Start Material provided

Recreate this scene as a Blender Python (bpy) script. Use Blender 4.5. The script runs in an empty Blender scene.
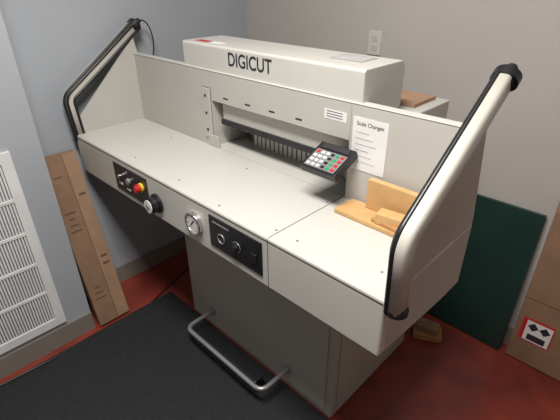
import bpy, bmesh, math
from mathutils import Vector, Matrix
scene=bpy.context.scene
H=1.55
# ---------- helpers
def mat(name,col,rough=.5,metal=0,var=.06,scale=8,bump=0,bscale=200,emit=None):
    m=bpy.data.materials.new(name);m.use_nodes=True;nt=m.node_tree;b=nt.nodes['Principled BSDF']
    b.inputs['Roughness'].default_value=rough;b.inputs['Metallic'].default_value=metal
    tc=nt.nodes.new('ShaderNodeTexCoord');n=nt.nodes.new('ShaderNodeTexNoise');n.inputs['Scale'].default_value=scale;n.inputs['Detail'].default_value=5
    nt.links.new(tc.outputs['Object'],n.inputs['Vector'])
    r=nt.nodes.new('ShaderNodeValToRGB');r.color_ramp.elements[0].position=.3;r.color_ramp.elements[1].position=.7
    r.color_ramp.elements[0].color=(*[c*(1-var) for c in col],1);r.color_ramp.elements[1].color=(*[min(1,c*(1+var)) for c in col],1)
    nt.links.new(n.outputs['Fac'],r.inputs['Fac']);nt.links.new(r.outputs['Color'],b.inputs['Base Color'])
    if bump:
        n2=nt.nodes.new('ShaderNodeTexNoise');n2.inputs['Scale'].default_value=bscale;nt.links.new(tc.outputs['Object'],n2.inputs['Vector'])
        bp=nt.nodes.new('ShaderNodeBump');bp.inputs['Strength'].default_value=bump;bp.inputs['Distance'].default_value=.01
        nt.links.new(n2.outputs['Fac'],bp.inputs['Height']);nt.links.new(bp.outputs['Normal'],b.inputs['Normal'])
    if emit:
        b.inputs['Emission Color'].default_value=(*col,1);b.inputs['Emission Strength'].default_value=emit
    return m
def link(name,me,m,parent=None):
    o=bpy.data.objects.new(name,me);scene.collection.objects.link(o)
    if m: me.materials.append(m)
    if parent: o.parent=parent
    return o
def fin(bm,name,m,parent,bevel=0,seg=2,smooth=False):
    if bevel:
        bmesh.ops.bevel(bm,geom=list(bm.edges),offset=bevel,segments=seg,affect='EDGES',profile=.5,clamp_overlap=True)
    bmesh.ops.recalc_face_normals(bm,faces=bm.faces)
    me=bpy.data.meshes.new(name);bm.to_mesh(me);bm.free()
    if smooth:
        for p in me.polygons:p.use_smooth=True
    return link(name,me,m,parent)
def box(name,lo,hi,m,parent=None,bevel=0,seg=2):
    bm=bmesh.new();bmesh.ops.create_cube(bm,size=1)
    for v in bm.verts:
        for i in range(3): v.co[i]=lo[i] if v.co[i]<0 else hi[i]
    return fin(bm,name,m,parent,bevel,seg)
def obox(name,size,M,m,parent=None,bevel=0,seg=2):
    bm=bmesh.new();bmesh.ops.create_cube(bm,size=1)
    for v in bm.verts: v.co=Vector((v.co[0]*size[0],v.co[1]*size[1],v.co[2]*size[2]))
    if bevel: bmesh.ops.bevel(bm,geom=list(bm.edges),offset=bevel,segments=seg,affect='EDGES',profile=.5,clamp_overlap=True)
    bmesh.ops.transform(bm,matrix=M,verts=bm.verts)
    return fin(bm,name,m,parent)
def prism(name,pts,ax,a,b,m,parent=None,bevel=0):
    bm=bmesh.new();rem=[i for i in range(3) if i!=ax]
    def mk(val):
        vs=[]
        for p in pts:
            c=[0,0,0];c[ax]=val;c[rem[0]]=p[0];c[rem[1]]=p[1];vs.append(bm.verts.new(c))
        return vs
    A=mk(a);B=mk(b);n=len(pts)
    bm.faces.new(A);bm.faces.new(B[::-1])
    for i in range(n): bm.faces.new((A[i],B[i],B[(i+1)%n],A[(i+1)%n]))
    return fin(bm,name,m,parent,bevel)
def disc(name,c,r,d,m,parent=None,axis=(0,-1,0),seg=40,bevel=0,r2=None):
    bm=bmesh.new();bmesh.ops.create_cone(bm,cap_ends=True,segments=seg,radius1=r,radius2=r if r2 is None else r2,depth=d)
    q=Vector((0,0,1)).rotation_difference(Vector(axis)).to_matrix().to_4x4()
    if bevel:
        bmesh.ops.bevel(bm,geom=[e for e in bm.edges if len(e.link_faces)==2 and any(len(f.verts)>4 for f in e.link_faces)],offset=bevel,segments=2,affect='EDGES')
    bmesh.ops.transform(bm,matrix=Matrix.Translation(Vector(c))@q,verts=bm.verts)
    return fin(bm,name,m,parent)
def ring(name,c,R,r,m,parent=None,axis=(0,-1,0)):
    bm=bmesh.new();N=40;K=10;q=Vector((0,0,1)).rotation_difference(Vector(axis)).to_matrix().to_4x4();vs=[]
    for i in range(N):
        a=2*math.pi*i/N;row=[]
        for k in range(K):
            b=2*math.pi*k/K;row.append(bm.verts.new(((R+r*math.cos(b))*math.cos(a),(R+r*math.cos(b))*math.sin(a),r*math.sin(b))))
        vs.append(row)
    for i in range(N):
        for k in range(K): bm.faces.new((vs[i][k],vs[(i+1)%N][k],vs[(i+1)%N][(k+1)%K],vs[i][(k+1)%K]))
    bmesh.ops.transform(bm,matrix=Matrix.Translation(Vector(c))@q,verts=bm.verts)
    return fin(bm,name,m,parent,smooth=True)
def tube(name,pts,r,m,parent=None,smooth_path=False):
    cu=bpy.data.curves.new(name,'CURVE');cu.dimensions='3D';cu.bevel_depth=r;cu.bevel_resolution=4;cu.use_fill_caps=True
    s=cu.splines.new('NURBS' if smooth_path else 'POLY');s.points.add(len(pts)-1)
    for i,p in enumerate(pts): s.points[i].co=(*p,1)
    if smooth_path: s.use_endpoint_u=True;s.order_u=4
    o=bpy.data.objects.new(name,cu);scene.collection.objects.link(o)
    dg=bpy.context.evaluated_depsgraph_get();me=bpy.data.meshes.new_from_object(o.evaluated_get(dg));bpy.data.objects.remove(o)
    me.materials.clear()
    for p in me.polygons:p.use_smooth=True
    return link(name,me,m,parent)
def arc(pts,rad,n=6):
    out=[Vector(pts[0])]
    for i in range(1,len(pts)-1):
        p=Vector(pts[i]);a=(Vector(pts[i-1])-p).normalized();b=(Vector(pts[i+1])-p).normalized()
        A=p+a*rad;B=p+b*rad
        for k in range(n+1):
            t=k/n;out.append((1-t)**2*A+2*t*(1-t)*p+t*t*B)
    out.append(Vector(pts[-1]));return out
def text(name,s,size,M,m,parent=None,ext=.0006,bold=0):
    cu=bpy.data.curves.new(name,'FONT');cu.body=s;cu.size=size;cu.align_x='CENTER';cu.align_y='CENTER';cu.extrude=ext;cu.offset=bold
    o=bpy.data.objects.new(name,cu);scene.collection.objects.link(o)
    bpy.context.view_layer.update()
    dg=bpy.context.evaluated_depsgraph_get();me=bpy.data.meshes.new_from_object(o.evaluated_get(dg));bpy.data.objects.remove(o)
    me.materials.clear();me.transform(M)
    return link(name,me,m,parent)
def empty(name):
    o=bpy.data.objects.new(name,None);scene.collection.objects.link(o);o.empty_display_size=.1;return o
FRONTROT=Matrix.Rotation(math.radians(90),4,'X')

# ---------- materials
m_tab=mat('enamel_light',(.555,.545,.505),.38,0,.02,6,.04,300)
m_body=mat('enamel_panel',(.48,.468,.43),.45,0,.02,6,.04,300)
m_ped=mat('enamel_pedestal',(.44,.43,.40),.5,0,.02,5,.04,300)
m_arm=mat('arm_beige',(.54,.515,.46),.42,0,.03)
m_blk=mat('black_plastic',(.012,.012,.014),.35)
m_dark=mat('dark_interior',(.02,.02,.022),.6)
m_gry=mat('grey_metal',(.38,.38,.39),.35,.6)
m_chr=mat('chrome',(.75,.75,.75),.18,1)
m_wht=mat('white_plastic',(.75,.75,.73),.5)
m_pap=mat('paper_white',(.74,.74,.73),.8)
m_red=mat('red_plastic',(.5,.02,.02),.4)
m_grn=mat('green_plastic',(.02,.30,.10),.4)
m_yel=mat('yellow_plastic',(.7,.5,.03),.4)
m_ink=mat('ink',(.02,.02,.03),.6)
m_wall=mat('wall_paint_blue_grey',(.37,.395,.43),.75,0,.03,2,.08,150)
m_wallb=mat('wall_paint_grey',(.445,.42,.395),.75,0,.03,2,.08,150)
m_ceil=mat('ceiling_paint',(.7,.69,.66),.9)
m_base=mat('baseboard_vinyl',(.22,.20,.175),.5)
m_floor=mat('red_sealed_concrete',(.22,.038,.025),.34,0,.3,5,.05,60)
m_mat=mat('anti_fatigue_rubber',(.013,.014,.017),.8,0,.4,120,.3,250)
m_card=mat('cardboard',(.25,.15,.09),.8,0,.12,12,.06,120)
m_card2=mat('cardboard_light',(.33,.205,.125),.8,0,.1,12)
m_cardp=mat('cardboard_print',(.13,.07,.04),.8)
m_green=mat('green_board_face',(.010,.034,.028),.4,0,.15,4)
m_wood=mat('beech_wood',(.58,.35,.15),.45,0,.10,14)
m_woode=mat('beech_wood_edge',(.42,.22,.08),.5,0,.15,20)
m_vent=mat('vent_enamel',(.74,.75,.75),.5)
m_ventb=mat('vent_shadow',(.16,.17,.18),.7)
m_lamp=mat('lamp_diffuser',(1,.96,.90),.5,emit=3)

xL,xR,yF,yB,zT,zA,zP=-1.952,-.335,.673,1.015,.912,.738,1.218
xW,yW,xC,yC,xs,xp,yp=-2.013,1.791,-1.772,.474,-.708,-.606,.894
bx1,bx2,by1,by2,bz1,bz2=-1.545,-.672,1.025,1.245,1.213,1.312
zC=2.6
# ---------- room
box('floor',(xW-.1,-2.2,-.05),(1.6,yW+.1,0),m_floor)
box('ceiling',(xW-.1,-2.2,zC),(1.6,yW+.1,zC+.05),m_ceil)
box('wall_left',(xW-.1,yC,0),(xW,yW+.1,zC),m_wall)
box('wall_left_chase',(xW-.1,-2.2,0),(xC,yC,zC),m_wall)
box('wall_back',(xW,yW,0),(1.6,yW+.1,zC),m_wallb)
box('wall_right',(1.5,-2.2,0),(1.6,yW,zC),m_wallb)
box('wall_front',(xC,-2.2,0),(1.5,-2.1,zC),m_wallb)
box('baseboard_left',(xW,yC,0),(xW+.012,yW,.1),m_base)
box('baseboard_chase',(xC,-2.1,0),(xC+.012,yC,.1),m_base)
box('baseboard_back',(xW+.012,yW-.012,0),(1.5,yW,.1),m_base)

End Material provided

**Problem:**
In the listing above, locate the line containing "m_body=mat('enamel_panel',(.48,.468,.43),.45,0,.02,6,.04,300)" and the line containing "m_lamp=mat('lamp_diffuser',(1,.96,.90),.5,emit=3)", then transcribe both and every line between them verbatim.

**Result of this exercise:**
m_body=mat('enamel_panel',(.48,.468,.43),.45,0,.02,6,.04,300)
m_ped=mat('enamel_pedestal',(.44,.43,.40),.5,0,.02,5,.04,300)
m_arm=mat('arm_beige',(.54,.515,.46),.42,0,.03)
m_blk=mat('black_plastic',(.012,.012,.014),.35)
m_dark=mat('dark_interior',(.02,.02,.022),.6)
m_gry=mat('grey_metal',(.38,.38,.39),.35,.6)
m_chr=mat('chrome',(.75,.75,.75),.18,1)
m_wht=mat('white_plastic',(.75,.75,.73),.5)
m_pap=mat('paper_white',(.74,.74,.73),.8)
m_red=mat('red_plastic',(.5,.02,.02),.4)
m_grn=mat('green_plastic',(.02,.30,.10),.4)
m_yel=mat('yellow_plastic',(.7,.5,.03),.4)
m_ink=mat('ink',(.02,.02,.03),.6)
m_wall=mat('wall_paint_blue_grey',(.37,.395,.43),.75,0,.03,2,.08,150)
m_wallb=mat('wall_paint_grey',(.445,.42,.395),.75,0,.03,2,.08,150)
m_ceil=mat('ceiling_paint',(.7,.69,.66),.9)
m_base=mat('baseboard_vinyl',(.22,.20,.175),.5)
m_floor=mat('red_sealed_concrete',(.22,.038,.025),.34,0,.3,5,.05,60)
m_mat=mat('anti_fatigue_rubber',(.013,.014,.017),.8,0,.4,120,.3,250)
m_card=mat('cardboard',(.25,.15,.09),.8,0,.12,12,.06,120)
m_card2=mat('cardboard_light',(.33,.205,.125),.8,0,.1,12)
m_cardp=mat('cardboard_print',(.13,.07,.04),.8)
m_green=mat('green_board_face',(.010,.034,.028),.4,0,.15,4)
m_wood=mat('beech_wood',(.58,.35,.15),.45,0,.10,14)
m_woode=mat('beech_wood_edge',(.42,.22,.08),.5,0,.15,20)
m_vent=mat('vent_enamel',(.74,.75,.75),.5)
m_ventb=mat('vent_shadow',(.16,.17,.18),.7)
m_lamp=mat('lamp_diffuser',(1,.96,.90),.5,emit=3)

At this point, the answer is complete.